3. The Chinese government's use of power and influence to extort businesses
A third reason why companies are leaving China is because of the Chinese government's use of power and influence to extort businesses that rely on its labor force and facilities. The Chinese government has a history of using its leverage over foreign companies to advance its political and economic interests.
For example, in 2010, China restricted the export of rare earth metals, which are essential for making many high-tech products such as smartphones, electric vehicles, and military equipment. This was seen as a retaliation against Japan for arresting a Chinese fishing boat captain near disputed islands in the East China Sea. China controls about 80% of the global supply of rare earth metals, so this move caused a major disruption and price spike for many industries that depend on them.
Another example is the recent boycott of Western brands that have expressed concern over human rights abuses in Xinjiang, where China has been accused of detaining and oppressing millions of Uyghurs and other ethnic minorities. Brands such as H&M, Nike, Adidas, Burberry, and Zara have faced backlash from Chinese consumers, celebrities, and state media for refusing to use cotton sourced from Xinjiang. Some of them have also been removed from Chinese e-commerce platforms or had their stores vandalized or closed down.

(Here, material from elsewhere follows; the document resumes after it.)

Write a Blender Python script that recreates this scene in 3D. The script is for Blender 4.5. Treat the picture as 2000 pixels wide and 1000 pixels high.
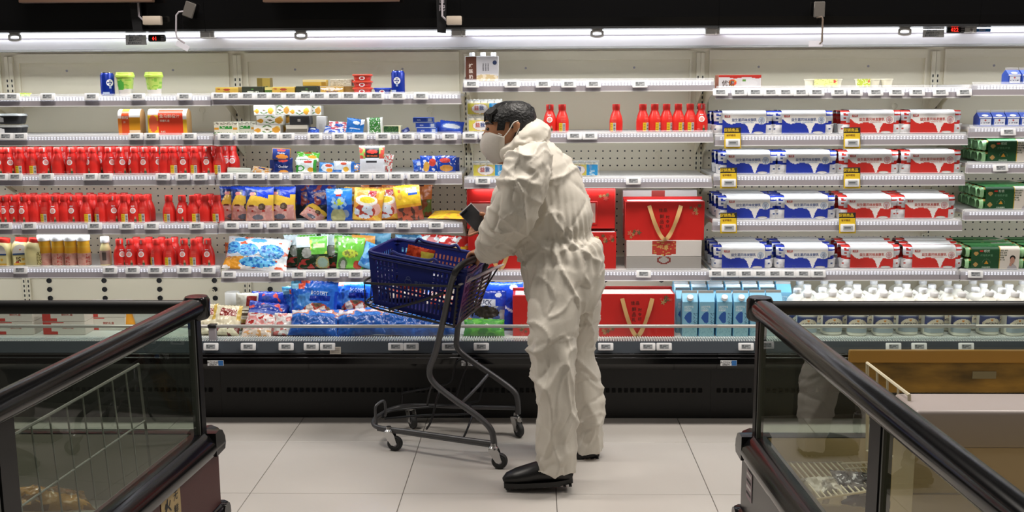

These examples show that doing business in China comes with a lot of strings attached. Companies have to comply with the Chinese government's demands or face the consequences. This can compromise their values, reputation, and profitability.
4. The very real geopolitical threat China poses
The fourth and final reason why companies are leaving China is because of the very real geopolitical threat China poses that could threaten the ability of companies to do business. China has become more assertive and aggressive in its foreign policy in recent years, especially under the leadership of Xi Jinping. China has been involved in territorial disputes with several of its neighbors, such as India, Japan, Taiwan, Vietnam, and the Philippines. China has also been expanding its military presence and influence in regions such as the South China Sea, the Indian Ocean, Africa, and Latin America.
These actions have raised tensions and concerns among many countries that see China as a rival or a threat. The United States, in particular, has been engaged in a strategic competition with China over trade, technology, security, and human rights. The US has imposed tariffs on billions of dollars worth of Chinese goods and banned or restricted several Chinese companies from accessing US markets or technology. The US has also increased its support for allies and partners that are facing pressure from China.
These developments have created a lot of uncertainty and instability in the global order. Companies that do business in China or with Chinese partners have to navigate a complex and volatile environment that could change at any moment.
They also have to deal with the possibility of a military conflict or a cyberattack that could disrupt their operations or damage their assets.
These are the four main reasons why companies are leaving China and moving their manufacturing to other countries. China has the second largest economy in the world, but with foreign and Chinese businesses fleeing their borders every day, it may only be a matter of time before everything falls apart.